But, speaking as one of the 75% of "no" people we are allowing our experiences to guide us. We haven't had your experiences.
Now you have; we've
shared them with you. Those aren't opinions that folks are sharing with you, of how dorms really are. They're actual realities.
Now the question is whether or not you'll move forward drawing a
balance between your personal values and the ramifications of the realities that folks have outlined for you, as they unequivocally are, or will you instead choose to ignore those realities, considering them the same as you would consider opinions.
That's a lot of collective experiences that have been different than yours.
Wasn't it you who said, earlier, "It only takes once ..."? Look, above, at the number of messages where folks are relaying their own personal experience, as both student and parent, of the dorm-room-swapping reality. It is an overwhelming percentage, but even if it wasn't - even if it was only 10% - folks still would reasonably want to integrate that reality into their approach to preparing their own children for living away from home.
The fact that someone on the internet thinks that I'm avoiding the facts he's presenting aren't enough to change my opinion.
No one is trying to change your opinion. The object is to change your approach (and not really even specifically about this one specific scenario). Beyond that, remember that
I didn't vote "yes".
I guess you'll just have to stay in the dark as to why we all aren't switching our votes due to your posts because I've tried as hard as I'm willing to explain it!
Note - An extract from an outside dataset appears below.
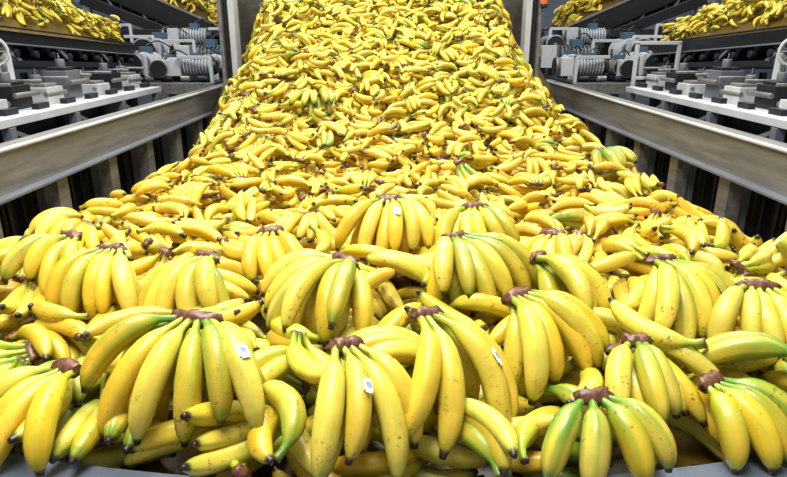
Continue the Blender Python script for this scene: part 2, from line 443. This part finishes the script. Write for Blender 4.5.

First, I have understood all you've posted - don't you worry about me. Second, my understanding is unimportant. It doesn't affect anyone else. What matters is your understanding, because that affects
your children. What matters is whether or not you're going to do all you can to prepare them for what they're almost surely going to encounter in real life, or instead expect that your beliefs about how things should go for them should prevail over realities. I wish you, and yours, the best in that.